Die Anzahl der Co-Working-Spaces in einer Region korreliert stark mit der Anzahl der Einpendler (Pearson-Korrelationskoeffizient = 0,807). Der „Transition Place“ sollte daher relativ häufig anzutreffen sein. Gut die Hälfte der Co-Working-Spaces ist in Städten oder Landkreisen angesiedelt, die eine überdurchschnittlich hohe Einpendlerquote aufweisen. Ferner beheimaten Orte, in die mehr sozialversicherungspflichtig Beschäftigte aus anderen Städten und Kreisen pendeln als dort wohnen und gleichzeitig arbeiten, drei von zehn aller identifizierten Co-Working-Spaces (634).  

35 Landkreise oder kreisfreie Städte, darunter zum Beispiel Delmenhorst (2) oder Oberhausen (2), beheimaten insgesamt 149 Co-Working-Spaces, die aufgrund der Pendlerströme sowohl als „Working Places“ als auch als „Transition Places“ deklariert werden könnten.  
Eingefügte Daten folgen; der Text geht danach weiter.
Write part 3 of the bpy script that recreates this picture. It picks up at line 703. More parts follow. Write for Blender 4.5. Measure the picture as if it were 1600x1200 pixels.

Der Zusammenhang zwischen der Anzahl der Co-Working-Spaces und der Anzahl der am gleichen Ort wohnenden und arbeitenden sozialversicherungspflichtigen Beschäftigten ist besonders stark (Pearson-Korrelationskoeffizient = 0,937). Dies spricht für eine weite Verbreitung der „Third Places“. Um deren Standort zu definieren, werden zwei Merkmale herangezogen. In Standorten mit „Third Places“ sollen erstens 50.000 sozialversicherungspflichtig Beschäftigte zugleich wohnen und arbeiten. Zweitens soll die Anzahl dieser Personen die Anzahl sowohl der Aus- als auch Einpendler übersteigen. Demnach wäre gut die Hälfte der erfassten Co-Working-Spaces (1.097) aufgrund ihrer räumlichen Lage dem Typ „Third Places“ zuzuordnen.     

Allerdings finden sich auf diese Weise definierte „Third Places“ nicht nur in Ballungszentren wie Berlin (244), Hamburg (112) oder Köln (68), sondern ebenfalls, wenn auch in geringerer Anzahl in eher ländlichen Kreisen wie dem Schwarzwald-Baar-Kreis (5), dem Emsland (3) und dem Vogtlandkreis (2). Ob ein Standort eher zu den „Third Places“ oder eher zu den „Living Places“ zählt, hängt folglich von der Wahl der konkreten sozio-räumlichen Kriterien ab. Nimmt man als Maßstab für eine ländliche Lage zum Beispiel eine Anzahl von weniger als 20.000 in einer Stadt oder einem Kreis lebender und arbeitender sozialversicherungspflichtiger Beschäftigter, würden gerade einmal 1 Prozent der Co-Working-Spaces aufgrund ihres Standorts diesem Typ zugeordnet werden. Der „Living Place“ stellt nach dieser Lesart eher die Ausnahme dar.